--- Given problem ---
Using the records provided below, locate and copy each line that contains the word "pixels".

--- Data shown ---
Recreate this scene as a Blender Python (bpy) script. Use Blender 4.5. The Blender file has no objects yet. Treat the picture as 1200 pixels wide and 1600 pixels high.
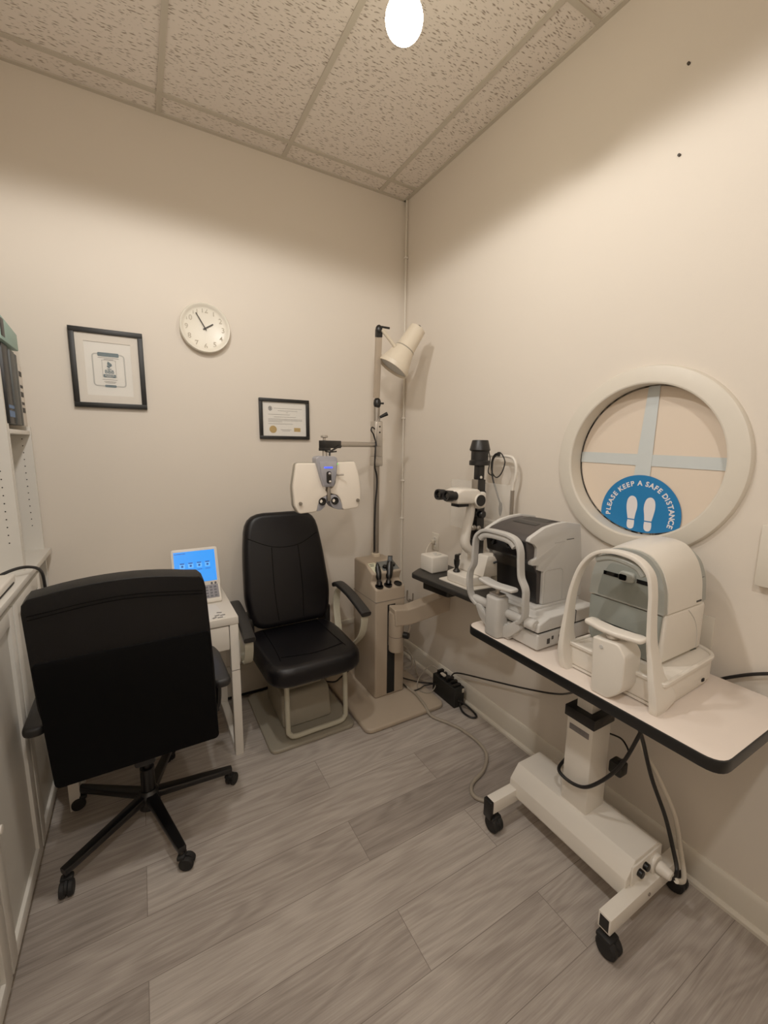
import bpy, bmesh, math, random
from mathutils import Matrix, Vector
from math import pi, sin, cos, radians
random.seed(4)
SC = bpy.context.scene
COL = SC.collection
H = 3.226

# ------------------------------------------------------------------ materials
def lin(c):
    c = c / 255.0
    return c / 12.92 if c <= 0.04045 else ((c + 0.055) / 1.055) ** 2.4
def rgb(r, g, b): return (lin(r), lin(g), lin(b), 1.0)
def nd(nt, kind, **kw):
    n = nt.nodes.new(kind)
    for k, v in kw.items():
        if hasattr(n, k) and k not in n.inputs.keys(): setattr(n, k, v)
        else: n.inputs[k].default_value = v
    return n
def mat(name, c, rough=.5, metal=0., var=.05, scale=30., bump=0., bscale=200., emit=0., spec=.5, alpha=1.):
    m = bpy.data.materials.new(name); m.use_nodes = True
    nt = m.node_tree; b = nt.nodes['Principled BSDF']
    b.inputs['Roughness'].default_value = rough; b.inputs['Metallic'].default_value = metal
    b.inputs['Specular IOR Level'].default_value = spec
    tc = nd(nt, 'ShaderNodeTexCoord')
    no = nd(nt, 'ShaderNodeTexNoise'); no.inputs['Scale'].default_value = scale; no.inputs['Detail'].default_value = 3
    nt.links.new(tc.outputs['Object'], no.inputs['Vector'])
    mx = nd(nt, 'ShaderNodeMix', data_type='RGBA')
    base = rgb(*c)
    mx.inputs[6].default_value = tuple(max(0, v * (1 - var)) for v in base[:3]) + (1,)
    mx.inputs[7].default_value = tuple(min(1, v * (1 + var)) for v in base[:3]) + (1,)
    nt.links.new(no.outputs['Fac'], mx.inputs[0])
    nt.links.new(mx.outputs[2], b.inputs['Base Color'])
    if emit:
        b.inputs['Emission Color'].default_value = base; b.inputs['Emission Strength'].default_value = emit
    if bump:
        n2 = nd(nt, 'ShaderNodeTexNoise'); n2.inputs['Scale'].default_value = bscale; n2.inputs['Detail'].default_value = 4
        nt.links.new(tc.outputs['Object'], n2.inputs['Vector'])
        bp = nd(nt, 'ShaderNodeBump'); bp.inputs['Strength'].default_value = bump; bp.inputs['Distance'].default_value = .002
        nt.links.new(n2.outputs['Fac'], bp.inputs['Height']); nt.links.new(bp.outputs['Normal'], b.inputs['Normal'])
    if alpha < 1: b.inputs['Alpha'].default_value = alpha
    return m

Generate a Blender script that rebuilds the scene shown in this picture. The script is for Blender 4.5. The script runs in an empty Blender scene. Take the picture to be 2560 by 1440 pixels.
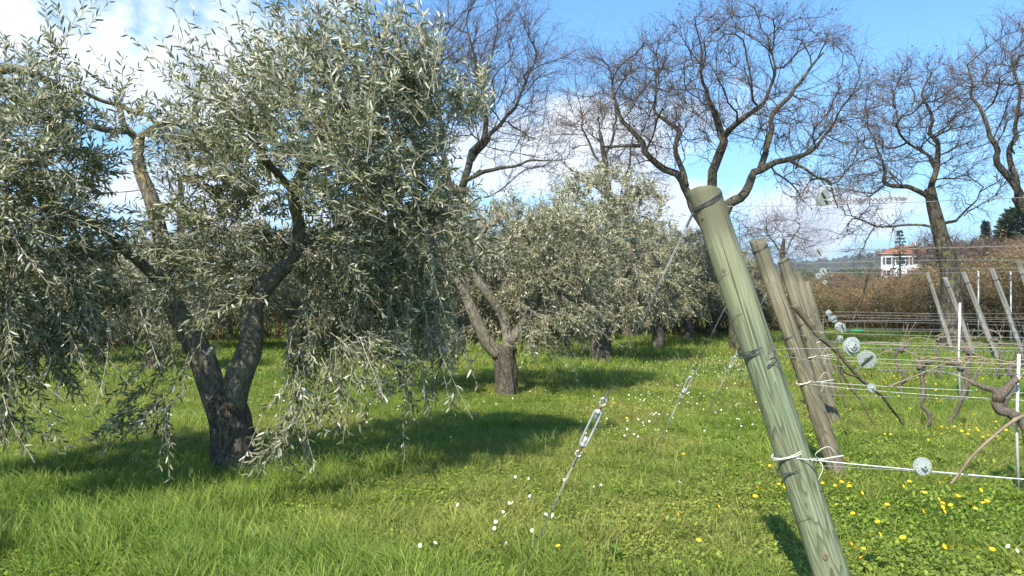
import bpy, math, random
import numpy as np
from mathutils import Vector, Matrix

R = math.radians
rs = np.random.RandomState(7)
random.seed(7)
F, HZ, EYE = 2000.0, 730.0, 1.5            # photo focal length (px), horizon row (px), eye height (m)
S = bpy.context.scene
COL = S.collection

# ---------------------------------------------------------------- camera
cd = bpy.data.cameras.new('camera'); cam = bpy.data.objects.new('camera', cd); COL.objects.link(cam)
cd.sensor_width = 36; cd.lens = 36 * F / 2560.0; cd.clip_start = 0.05; cd.clip_end = 9000
cam.location = (0, 0, EYE); cam.rotation_euler = (R(90) + math.atan(10 / F), 0, 0)
S.camera = cam

# ---------------------------------------------------------------- sky, sun, exposure
SUNV = Vector((-0.42, -0.80, 1.0)).normalized()
SUN_EL = math.asin(SUNV.z); SUN_AZ = math.atan2(SUNV.x, SUNV.y)
S.view_settings.view_transform = 'Standard'; S.view_settings.look = 'None'
S.view_settings.exposure = 1.12; S.view_settings.gamma = 1.0; S.view_settings.use_curve_mapping = False
S.cycles.max_bounces = 6; S.cycles.transparent_max_bounces = 8; S.cycles.diffuse_bounces = 3
S.cycles.glossy_bounces = 2; S.cycles.transmission_bounces = 3; S.cycles.volume_bounces = 0
w = bpy.data.worlds.new('World'); S.world = w; w.use_nodes = True


class NT:
    """small helper for writing node trees"""
    def __init__(s, tree): s.t = tree; tree.nodes.clear()
    def n(s, typ, **kw):
        nd = s.t.nodes.new(typ)
        for k, v in kw.items():
            if k == 'ins':
                for kk, vv in v.items():
                    if isinstance(vv, bpy.types.NodeSocket): s.t.links.new(vv, nd.inputs[kk])
                    else: nd.inputs[kk].default_value = vv
            else: setattr(nd, k, v)
        return nd
    def m(s, op, a, b=None, c=None, clamp=False):
        nd = s.n('ShaderNodeMath', operation=op); nd.use_clamp = clamp
        for i, v in enumerate((a, b, c)):
            if v is None: continue
            if isinstance(v, bpy.types.NodeSocket): s.t.links.new(v, nd.inputs[i])
            else: nd.inputs[i].default_value = v
        return nd.outputs[0]
    def vm(s, op, a, b=None):
        nd = s.n('ShaderNodeVectorMath', operation=op)
        for i, v in enumerate((a, b)):
            if v is None: continue
            if isinstance(v, bpy.types.NodeSocket): s.t.links.new(v, nd.inputs[i])
            else: nd.inputs[i].default_value = v
        return nd.outputs['Value'] if op in ('LENGTH', 'DISTANCE', 'DOT_PRODUCT') else nd.outputs[0]
    def mix(s, fac, a, b, blend='MIX'):
        nd = s.n('ShaderNodeMix', data_type='RGBA', blend_type=blend)
        for i, v in ((0, fac), (6, a), (7, b)):
            if isinstance(v, bpy.types.NodeSocket): s.t.links.new(v, nd.inputs[i])
            else: nd.inputs[i].default_value = v if i == 0 else (tuple(v) + (1,))[:4]
        return nd.outputs[2]
    def noise(s, vec, scale, detail=3, rough=0.55, dist=0.0, out=0):
        nd = s.n('ShaderNodeTexNoise'); nd.inputs['Scale'].default_value = scale; nd.inputs['Detail'].default_value = detail
        nd.inputs['Roughness'].default_value = rough; nd.inputs['Distortion'].default_value = dist
        if vec is not None: s.t.links.new(vec, nd.inputs['Vector'])
        return nd.outputs[out]
    def ramp(s, fac, stops, interp='LINEAR'):
        nd = s.n('ShaderNodeValToRGB'); cr = nd.color_ramp; cr.interpolation = interp
        while len(cr.elements) < len(stops): cr.elements.new(0.5)
        for e, (p, c) in zip(cr.elements, stops):
            e.position = p; e.color = (c, c, c, 1) if not hasattr(c, '__len__') else tuple(c) + (1,)
        s.t.links.new(fac, nd.inputs[0]); return nd.outputs[0]
    def mapr(s, v, a, b, c=0.0, d=1.0):
        nd = s.n('ShaderNodeMapRange', ins={0: v, 1: a, 2: b, 3: c, 4: d}); nd.interpolation_type = 'SMOOTHSTEP'; return nd.outputs[0]
    def scale(s, vec, sc):
        nd = s.n('ShaderNodeMapping'); nd.inputs['Scale'].default_value = sc; s.t.links.new(vec, nd.inputs['Vector']); return nd.outputs[0]


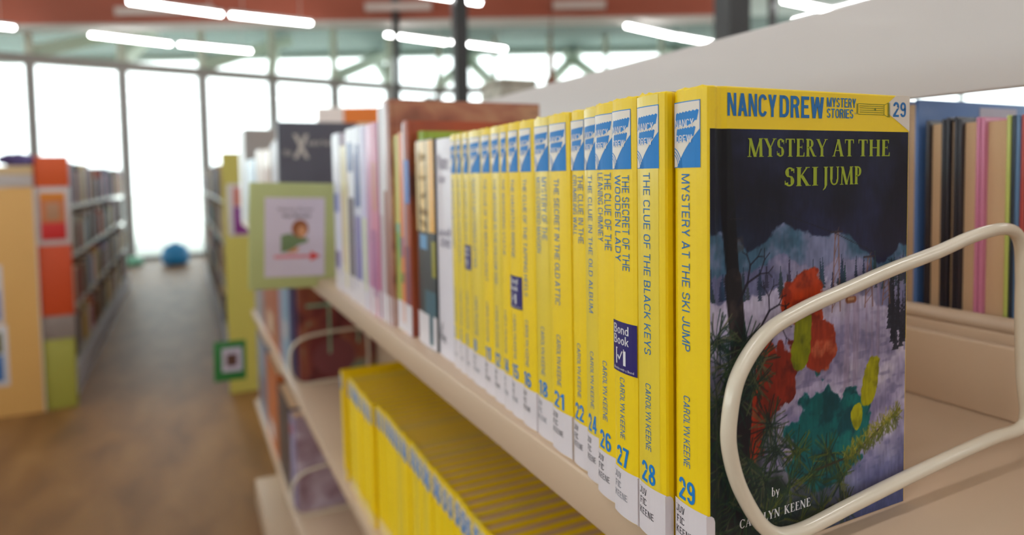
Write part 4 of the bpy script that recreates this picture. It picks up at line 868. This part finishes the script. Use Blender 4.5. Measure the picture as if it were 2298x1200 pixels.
ED('poster_picture', .272, .36, -.34, -.17, (130, 40, 130), .0015, -.0045); ED('poster_picture', .272, .36, -.165, -.05, (200, 120, 110), .0015, -.0045)
# purple paper flower on the tan panel
fl = empty('paper_flower', (-.845, 4.65, EYE+.096), 'purple paper flower on top of the tan end panel', 'decoration')
V = []; F = []
bmf = bmesh.new()
for k in range(9):
    a = k*2*math.pi/9; mtx = Matrix.Translation((.055*math.cos(a), .02*math.sin(a*2)*.5, .035+.018*math.sin(a)))@Matrix.Diagonal((.036, .02, .022, 1)); bmesh.ops.create_icosphere(bmf, subdivisions=2, radius=1, matrix=mtx)
me = bpy.data.meshes.new('petals'); bmf.to_mesh(me); bmf.free(); me.materials.append(mat('purple_paper', (92, 78, 128), .8)); o = bpy.data.objects.new('petals', me); C.objects.link(o); o.parent = fl
# blue floor cushion by the window and a mint one
def lathe(name, prof, m, parent, n=24, loc=(0, 0, 0)):
    V = []; F = []
    for r, z in prof:
        for k in range(n): a = 2*math.pi*k/n; V.append((r*math.cos(a), r*math.sin(a), z))
    for i in range(len(prof)-1):
        for k in range(n): F.append((i*n+k, i*n+(k+1) % n, (i+1)*n+(k+1) % n, (i+1)*n+k))
    F.append(tuple(range(n))[::-1]); F.append(tuple(range((len(prof)-1)*n, len(prof)*n)))
    return mesh(name, V, F, m, parent, loc, smooth=True)
e = empty('beanbag', (-.15, 11.75, 0), 'round blue beanbag on the floor at the end of the aisle', 'beanbag')
lathe('bag', [(.12, 0), (.18, .03), (.205, .10), (.20, .19), (.165, .27), (.10, .32), (.04, .34)], mat('blue_vinyl', (36, 128, 184), .4), e); lathe('top_button', [(.035, .338), (.035, .352), (.015, .358)], mat('blue_vinyl', (36, 128, 184), .4), e, 12)
e = empty('floor_cushion', (-.78, 12.05, 0), 'mint green cushion on the floor by the window', 'cushion')
lathe('pad', [(.13, 0), (.17, .02), (.18, .06), (.16, .10), (.08, .13)], mat('mint_cloth', (140, 206, 176), .8), e); lathe('top_button', [(.02, .128), (.02, .137), (.01, .14)], mat('mint_cloth', (140, 206, 176), .8), e, 10)
# white and orange header box standing on a farther shelf, brown finial
e = empty('display_stand', (1.10, 5.05, 0), 'white display board with an orange end rising behind the books', 'display')
e.rotation_euler = (0, 0, -yaw)
box('orange_board', .0, .27, -.02, .02, .6, EYE+.52, mat('bright_orange', (232, 122, 30), .5), e); box('white_board', -.2, -.002, -.02, .02, .6, EYE+.52, mat('pinkish_white', (240, 226, 222), .5), e); box('foot', -.2, .27, -.15, .15, 0, .6, M_SHELFD, e); box('lower_board', .0, .27, -.025, -.021, .6, EYE+.40, mat('beige_board', (196, 186, 160), .5), e)
e = empty('pendant_ornament', (2.005, 3.51, EYE+.40), 'small brown pointed pendant above the grey plate', 'ornament')
lathe('cord', [(.004, .2), (.004, CEIL-EYE-.40)], mat('brown_wood', (124, 70, 46), .6), e, 8); lathe('drop', [(.004, 0), (.03, .08), (.038, .13), (.012, .20), (.018, .29), (.004, .33)], mat('brown_wood', (124, 70, 46), .6), e, 12)
# dark shrub outside at the column foot
e = empty('shrub', (5.75, 16.2, -.12), 'dark green shrub outside the window behind the column', 'shrub')
bmf = bmesh.new(); rnd = random.Random(5)
for k in range(900):
    a = rnd.uniform(0, 6.28); ph = rnd.uniform(0, 1.5); hz = rnd.uniform(.5, 3.4); r = .55*math.sqrt(max(.02, 1-((hz-1.9)/1.55)**2)); P = Vector((r*math.cos(a), r*math.sin(a), hz))
    s_ = .13; n_ = Vector((rnd.gauss(0, 1), rnd.gauss(0, 1), rnd.gauss(0, 1))).normalized(); t_ = n_.orthogonal().normalized(); b_ = n_.cross(t_)
    vs = [bmf.verts.new(P+t_*s_*q[0]+b_*s_*q[1]*.6) for q in ((-1, 0), (0, -1), (1, 0), (0, 1))]; bmf.faces.new(vs)
me = bpy.data.meshes.new('foliage'); bmf.to_mesh(me); bmf.free(); me.materials.append(mat('dark_leaf', (44, 66, 36), .7)); o = bpy.data.objects.new('foliage', me); C.objects.link(o); o.parent = e; o['kind'] = 'stuff'
lathe('stem', [(.05, 0), (.04, 2.4)], mat('bark', (80, 64, 50), .8), e, 8)
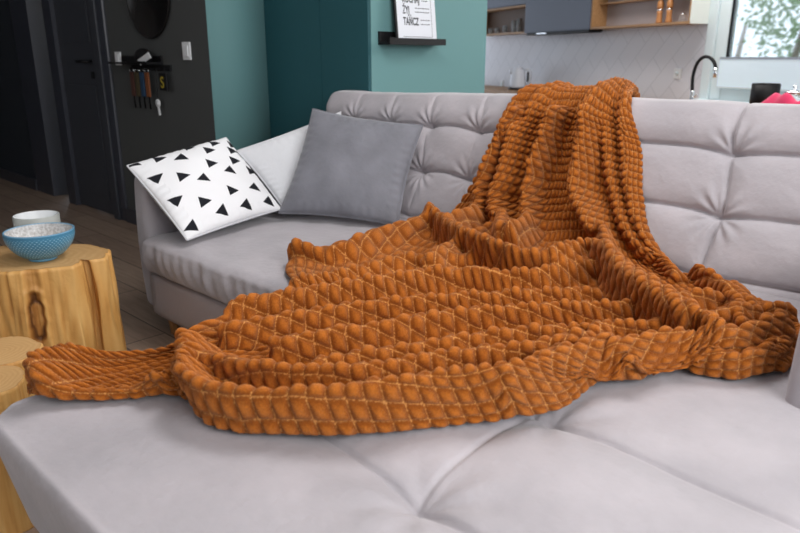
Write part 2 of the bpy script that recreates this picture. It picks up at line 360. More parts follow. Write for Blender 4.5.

--- Problem solution ---
Recreate this scene as a Blender Python (bpy) script. Use Blender 4.5. The Blender file has no objects yet. Treat the picture as 1200 pixels wide and 1600 pixels high.
Generate a Blender script that rebuilds the scene shown in this picture. The script is for Blender 4.5. The script runs in an empty Blender scene. Take the picture to be 2560 by 1440 pixels.
Write part 4 of the bpy script that recreates this picture. It picks up at line 868. This part finishes the script. Use Blender 4.5. Measure the picture as if it were 2298x1200 pixels.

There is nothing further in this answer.